Bluesman Mike Lindner Wrote:[Biggles, I'll bet you all the money in my pocket, and all I'll ever earn, that you won't find a reputable historian to aver the defensive fire from the ships at Pearl Harbor caused the ARIZONA to explode, or the OKLAHOMA to turn turtle, or the CALIFORNIA to sink into the mud. Wager there, partner?
Biggles Wrote:Considering how low the Kates were coming in on their runs, I'll bet more deaths were caused by "friendly fire" than anaesthetists, but again, how could it be proven one way or the other?
Ken Valentine Wrote:To say the same thing in different words, you don't shoot down planes with 16 inch guns. You use machine guns and anti-aircraft weapons.

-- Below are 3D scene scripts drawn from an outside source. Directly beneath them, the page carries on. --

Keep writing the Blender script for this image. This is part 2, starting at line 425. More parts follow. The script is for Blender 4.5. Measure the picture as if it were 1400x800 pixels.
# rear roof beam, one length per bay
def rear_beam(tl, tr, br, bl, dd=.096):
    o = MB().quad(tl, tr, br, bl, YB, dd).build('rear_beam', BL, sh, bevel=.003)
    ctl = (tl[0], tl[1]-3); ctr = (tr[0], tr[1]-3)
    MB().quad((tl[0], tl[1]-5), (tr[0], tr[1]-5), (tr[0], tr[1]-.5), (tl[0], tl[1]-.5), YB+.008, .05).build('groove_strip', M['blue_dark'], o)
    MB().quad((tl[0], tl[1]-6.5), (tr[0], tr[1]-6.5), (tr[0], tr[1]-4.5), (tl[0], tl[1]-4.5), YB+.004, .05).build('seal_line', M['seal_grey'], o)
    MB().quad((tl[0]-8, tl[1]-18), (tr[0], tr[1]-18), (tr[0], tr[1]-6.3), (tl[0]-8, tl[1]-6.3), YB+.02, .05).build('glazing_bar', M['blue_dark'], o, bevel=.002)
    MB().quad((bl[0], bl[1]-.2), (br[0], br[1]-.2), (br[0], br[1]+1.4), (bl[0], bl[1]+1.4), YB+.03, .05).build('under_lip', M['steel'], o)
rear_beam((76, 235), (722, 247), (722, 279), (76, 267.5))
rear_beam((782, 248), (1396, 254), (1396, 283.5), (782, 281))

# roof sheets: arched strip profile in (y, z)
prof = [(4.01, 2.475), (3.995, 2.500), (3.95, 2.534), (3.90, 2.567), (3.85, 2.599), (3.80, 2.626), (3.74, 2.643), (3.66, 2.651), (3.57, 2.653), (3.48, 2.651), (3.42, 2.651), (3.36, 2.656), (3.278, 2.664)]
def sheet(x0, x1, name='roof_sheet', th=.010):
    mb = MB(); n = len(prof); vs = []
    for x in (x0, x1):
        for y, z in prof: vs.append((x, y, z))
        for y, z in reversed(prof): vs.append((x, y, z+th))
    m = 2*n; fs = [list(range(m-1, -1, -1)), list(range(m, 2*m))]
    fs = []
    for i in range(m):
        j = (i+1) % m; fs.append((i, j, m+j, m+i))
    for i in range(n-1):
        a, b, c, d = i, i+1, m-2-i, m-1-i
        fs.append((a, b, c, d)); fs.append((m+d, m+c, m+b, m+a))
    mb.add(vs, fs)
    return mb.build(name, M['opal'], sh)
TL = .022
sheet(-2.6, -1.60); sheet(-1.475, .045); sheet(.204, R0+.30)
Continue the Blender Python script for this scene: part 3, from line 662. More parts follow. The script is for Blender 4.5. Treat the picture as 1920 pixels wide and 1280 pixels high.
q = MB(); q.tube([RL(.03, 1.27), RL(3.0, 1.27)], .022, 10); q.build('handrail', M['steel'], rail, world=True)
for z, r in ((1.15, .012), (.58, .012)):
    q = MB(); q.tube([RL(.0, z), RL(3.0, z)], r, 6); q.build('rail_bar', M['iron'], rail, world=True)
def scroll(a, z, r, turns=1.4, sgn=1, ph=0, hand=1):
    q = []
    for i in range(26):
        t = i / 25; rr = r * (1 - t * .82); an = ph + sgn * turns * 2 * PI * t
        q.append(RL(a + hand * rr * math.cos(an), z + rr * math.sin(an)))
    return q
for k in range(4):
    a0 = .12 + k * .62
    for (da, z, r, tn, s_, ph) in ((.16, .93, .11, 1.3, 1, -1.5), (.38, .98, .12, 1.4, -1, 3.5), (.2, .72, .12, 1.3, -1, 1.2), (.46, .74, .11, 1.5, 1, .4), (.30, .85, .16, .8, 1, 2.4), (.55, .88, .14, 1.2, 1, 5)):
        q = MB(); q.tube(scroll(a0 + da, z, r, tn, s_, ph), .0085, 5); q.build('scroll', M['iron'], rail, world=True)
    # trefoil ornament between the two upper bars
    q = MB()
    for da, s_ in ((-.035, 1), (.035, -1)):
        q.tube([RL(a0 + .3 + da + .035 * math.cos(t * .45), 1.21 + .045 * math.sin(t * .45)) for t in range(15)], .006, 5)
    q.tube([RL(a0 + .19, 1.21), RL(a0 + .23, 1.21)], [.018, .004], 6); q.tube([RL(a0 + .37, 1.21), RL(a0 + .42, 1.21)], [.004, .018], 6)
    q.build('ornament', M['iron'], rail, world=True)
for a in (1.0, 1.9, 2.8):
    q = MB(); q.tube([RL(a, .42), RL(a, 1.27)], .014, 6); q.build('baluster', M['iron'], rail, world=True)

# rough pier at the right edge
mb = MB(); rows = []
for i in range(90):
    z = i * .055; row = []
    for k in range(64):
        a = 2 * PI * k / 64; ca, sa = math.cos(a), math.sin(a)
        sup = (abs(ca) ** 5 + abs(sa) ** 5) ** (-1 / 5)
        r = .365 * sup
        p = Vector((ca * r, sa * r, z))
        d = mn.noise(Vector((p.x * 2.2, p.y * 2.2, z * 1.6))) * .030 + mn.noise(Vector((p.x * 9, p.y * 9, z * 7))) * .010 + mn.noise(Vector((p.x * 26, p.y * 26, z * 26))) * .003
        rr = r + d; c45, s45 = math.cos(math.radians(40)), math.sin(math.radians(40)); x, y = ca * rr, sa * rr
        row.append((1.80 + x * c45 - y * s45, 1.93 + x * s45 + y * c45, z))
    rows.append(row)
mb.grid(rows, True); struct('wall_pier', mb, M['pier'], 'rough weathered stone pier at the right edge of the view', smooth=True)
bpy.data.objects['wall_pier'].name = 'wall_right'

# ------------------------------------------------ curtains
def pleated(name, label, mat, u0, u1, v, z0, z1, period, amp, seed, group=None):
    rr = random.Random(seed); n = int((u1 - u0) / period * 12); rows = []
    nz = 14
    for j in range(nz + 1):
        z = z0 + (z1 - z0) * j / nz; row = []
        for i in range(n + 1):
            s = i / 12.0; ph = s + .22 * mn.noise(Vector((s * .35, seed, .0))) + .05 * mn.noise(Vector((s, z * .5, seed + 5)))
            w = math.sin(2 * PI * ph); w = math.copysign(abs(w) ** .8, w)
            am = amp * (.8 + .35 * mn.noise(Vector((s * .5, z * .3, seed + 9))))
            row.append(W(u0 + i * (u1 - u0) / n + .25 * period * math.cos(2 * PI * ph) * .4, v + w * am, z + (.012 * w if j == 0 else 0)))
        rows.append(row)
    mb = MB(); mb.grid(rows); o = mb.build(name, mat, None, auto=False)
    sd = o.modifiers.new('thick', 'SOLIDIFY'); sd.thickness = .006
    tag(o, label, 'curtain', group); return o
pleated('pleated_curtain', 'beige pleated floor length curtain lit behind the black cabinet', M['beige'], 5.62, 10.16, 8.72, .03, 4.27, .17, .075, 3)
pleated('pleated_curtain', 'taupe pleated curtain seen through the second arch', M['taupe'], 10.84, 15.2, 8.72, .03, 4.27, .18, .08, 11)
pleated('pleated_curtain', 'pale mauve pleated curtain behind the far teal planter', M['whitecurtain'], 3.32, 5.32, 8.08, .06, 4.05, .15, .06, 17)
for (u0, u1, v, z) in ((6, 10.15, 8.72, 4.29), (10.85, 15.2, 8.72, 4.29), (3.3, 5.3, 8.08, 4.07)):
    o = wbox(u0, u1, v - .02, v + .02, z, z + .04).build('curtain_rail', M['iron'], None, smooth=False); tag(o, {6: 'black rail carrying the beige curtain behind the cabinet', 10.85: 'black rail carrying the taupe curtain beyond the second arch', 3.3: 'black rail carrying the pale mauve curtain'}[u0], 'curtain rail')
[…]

With the Japanese planes flying as low as they were -- and in amongst the ships in the harbor -- bullets that missed the planes would surely hit other ships . . . and some of the men on them, i.e., "friendly fire."
Ken V.
Biggles Wrote:I couldn't have said it better myself. In fact, I didn't say it better myself.
Bluesman Mike Lindner Wrote:Gotcha, Biggs. I've recently read that David Palmer, keyboard player on many a Tull album, has had a sex change. Ian said the obligatory things, i.e., "Well, it's strange to think of a big, pipe-smoking, happy-to-brawl man's man like Dave taking this step, but I support him in his decision." And I thought, "Damn...Palmer got a big pair to brave the nip of the cullion guillotine like that. Wait a minute...something's wrong with that thought..."
Bluesman Mike Lindner Wrote:[Of course you don't use 16" guns to shoot down aircraft. Yet I seem to recall reading that the Japanese had developed huge flechette shellls for the Yamato and Musashi, to use their 18.1 inch cannon as anti-aircraft weapons in desperate extremity. Captain Tamichi Hara's JAPANESE DESTROYER CAPTAIN, maybe? (Captain Hara, commanding a light cruiser, accompanied YAMATO on her last sortie.) There have been a couple of books on the mighty, but fatally-flawed, YAMATO-class behemoths published in English.
Biggles Wrote:Considering how much ordnance it took to sink Yamato and Musashi, I don't agree that they were fatally flawed. Aircraft can always sink battleships that lack effective air cover and support ships. Also, as we proved with our Iowa class, the big gun battleships can be adapted to modern conditions. Of course, Yamato and Musashi didn't survive to find out. If they had survived the war, we could sure have used them off the coast of Korea five years later!